Since the 1990s, after the end of the PCI, governments of every political color have tried to put some order into the unstable Italian finances, and the keyword "economic recovery" has gained increasing weight. However, along with waste, the necessary cuts have very often also concerned rights. Even the unions, which should have constituted, along with the left-wing parties, the barrier against the excesses of neoliberal ideology, which in these years has had hegemony over other cultures and has been the main interpreter of these policies, have "defended rights" only in alternating phases and too often conditioned by the political color of the Government proceeding with the cuts.

The legacy of the PCI is therefore considered outdated by the majority of contemporary politics. But it is worth remembering that the Constitution, democracy, rights, and the welfare state constitute the best, even if not exclusive, legacy of the PCI, and certainly not its mistakes. On all this, the attitude of contemporary politics clearly shows its limits and its subordination to a singular economic thought that would have been unthinkable, for example, for a party like the DC.

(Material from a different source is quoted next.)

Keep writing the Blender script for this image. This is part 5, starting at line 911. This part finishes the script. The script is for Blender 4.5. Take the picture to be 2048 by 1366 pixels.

The left of today has managed to debunk the "K factor," succeeding in going into government several times since 1996, but it has abandoned the idea of changing society. This choice has undoubtedly been influenced by the historical defeat of "Real Socialism," rightly considered by everyone an example not to be imitated as it lacked freedom and substantial equality, which has made an alternative to Capitalism untimely. Who knows when another generation of young people will be born, or perhaps has already been born, who, unable to be accused of "wanting to do as in the Soviet Union," will be able to push themselves to dream of a new idea of society and attempt, in a completely new way, the "assault on heaven." But that is another story.